■ Written task: Starting at the first line of the listing below, repeat each line up to and including the one containing "R = math.radians". Leave out pictures.

■ Data block:

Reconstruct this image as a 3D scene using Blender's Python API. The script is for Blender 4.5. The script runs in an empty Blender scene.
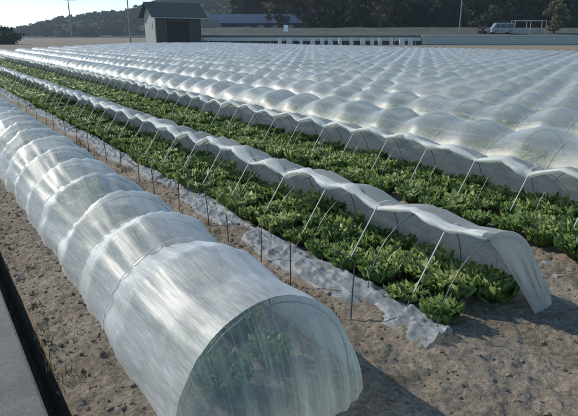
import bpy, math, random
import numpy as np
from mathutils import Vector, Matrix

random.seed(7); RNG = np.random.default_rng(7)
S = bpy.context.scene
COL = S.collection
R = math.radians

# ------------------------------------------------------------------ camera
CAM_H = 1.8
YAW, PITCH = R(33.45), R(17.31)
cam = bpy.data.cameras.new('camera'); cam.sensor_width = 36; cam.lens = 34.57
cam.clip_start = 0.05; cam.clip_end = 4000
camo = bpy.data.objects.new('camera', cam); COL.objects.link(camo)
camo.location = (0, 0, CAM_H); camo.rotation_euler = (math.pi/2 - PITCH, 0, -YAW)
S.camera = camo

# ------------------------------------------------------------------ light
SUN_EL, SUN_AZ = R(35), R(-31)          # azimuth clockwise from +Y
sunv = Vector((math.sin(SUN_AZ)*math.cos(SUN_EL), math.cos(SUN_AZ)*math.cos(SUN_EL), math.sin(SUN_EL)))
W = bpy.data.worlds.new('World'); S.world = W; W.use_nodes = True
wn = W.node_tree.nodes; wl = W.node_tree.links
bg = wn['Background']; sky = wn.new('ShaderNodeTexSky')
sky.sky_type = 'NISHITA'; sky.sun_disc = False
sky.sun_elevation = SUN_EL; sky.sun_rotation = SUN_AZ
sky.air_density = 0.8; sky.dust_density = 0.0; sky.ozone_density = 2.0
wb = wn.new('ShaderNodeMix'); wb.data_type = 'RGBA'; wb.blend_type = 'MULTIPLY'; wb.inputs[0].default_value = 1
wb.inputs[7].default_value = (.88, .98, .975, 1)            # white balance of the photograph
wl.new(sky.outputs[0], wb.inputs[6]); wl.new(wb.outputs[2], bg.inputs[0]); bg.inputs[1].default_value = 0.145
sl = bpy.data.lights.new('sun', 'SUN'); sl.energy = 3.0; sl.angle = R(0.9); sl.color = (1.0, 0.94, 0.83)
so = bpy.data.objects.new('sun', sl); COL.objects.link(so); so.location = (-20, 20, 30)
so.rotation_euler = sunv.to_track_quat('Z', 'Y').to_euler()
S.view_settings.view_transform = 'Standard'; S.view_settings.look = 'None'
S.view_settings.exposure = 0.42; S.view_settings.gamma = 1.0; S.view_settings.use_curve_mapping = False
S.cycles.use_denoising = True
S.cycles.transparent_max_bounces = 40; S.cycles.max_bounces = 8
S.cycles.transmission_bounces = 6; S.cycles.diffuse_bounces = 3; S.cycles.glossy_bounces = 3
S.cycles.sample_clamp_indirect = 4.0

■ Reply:
Reconstruct this image as a 3D scene using Blender's Python API. The script is for Blender 4.5. The script runs in an empty Blender scene.
import bpy, math, random
import numpy as np
from mathutils import Vector, Matrix

random.seed(7); RNG = np.random.default_rng(7)
S = bpy.context.scene
COL = S.collection
R = math.radians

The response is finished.